Seaspan Corp has forward-fixed charters on 17 boxships with Cosco Shipping Lines.

The leading tonnage provider has agreed charters with the Chinese carrier on vessels with an average size of 7,000 teu up to two years before their existing contracts expire.

The length of the charters has also been extended, with some deals running until 2027.

Charters on 13 vessels were due to expire in 2022, with two more this year and two in 2023.

The new agreement will see charters on those vessel extended for a further three years.

Seaspan said the renewals would generate about $700m of gross contracted cash flow.

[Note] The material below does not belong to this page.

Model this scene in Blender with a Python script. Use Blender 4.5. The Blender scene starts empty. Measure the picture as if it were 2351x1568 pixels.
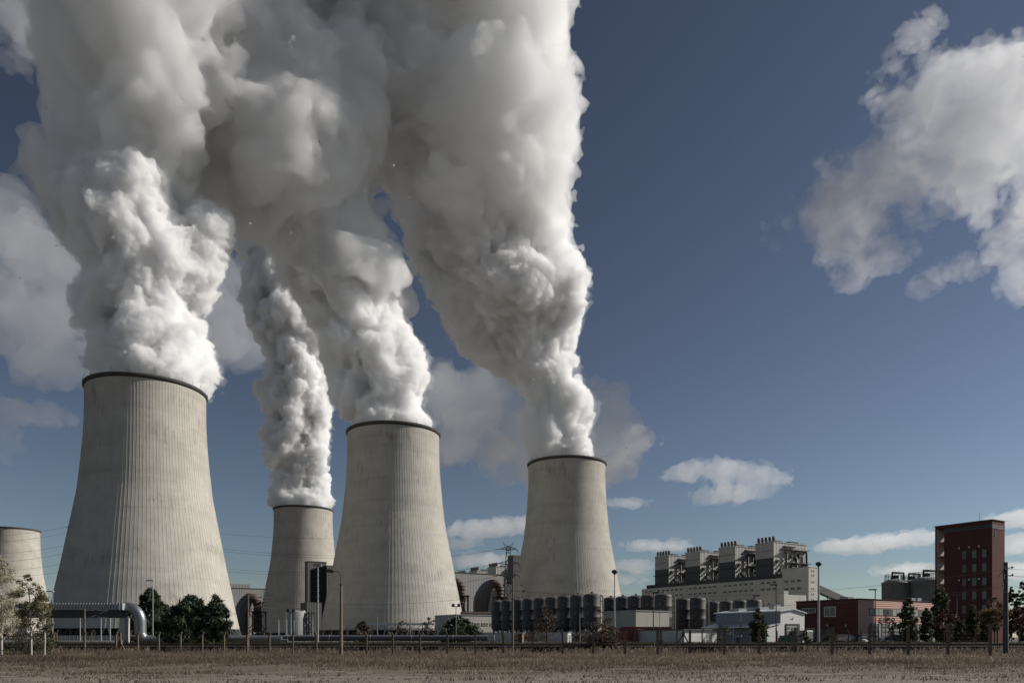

“The immediate result of forward fixing is that we have a very limited number of vessel redeliveries in 2022 and 2023,” said Seaspan chief executive Bing Chen.

He said the charters are based on current strong market conditions and would strengthen the company’s long-term charter business model.

Aggressive expansion

Cosco is one of Seaspan’s main charter partners.

It leases around 35 containerships from the tonnage provider, ranging from small feeders of around 2,500 teu up to 13,000-teu vessels, according to Alphaliner.

The deal locks in employment for a sizeable chunk of Seaspan’s fleet at a time when it continues to expand aggressively.

The shipowner's parent company, New York-listed Atlas Corp, this week unveiled an order for two more neo-panamax containerships.

It said an unnamed major shipyard will build the 12,000-teu units for delivery in the fourth quarter of 2022.

The ships, as is customary with Hong Kong-based Seaspan, will then begin long-term charters to a global container line, likely to be Geneva-based Mediterranean Shipping Co, to which most of Seaspan's new ships are chartered.

According to VesselsValue, before this latest order, Seaspan's orderbook consisted of 35 neo-panamaxes of between 12,000 teu and 15,500 teu, and two 24,000-teu ultra-large containerships.

The total value of these 37 newbuildings is $4.84bn.

The company already has 129 operational vessels, according to shipbroker Clarksons.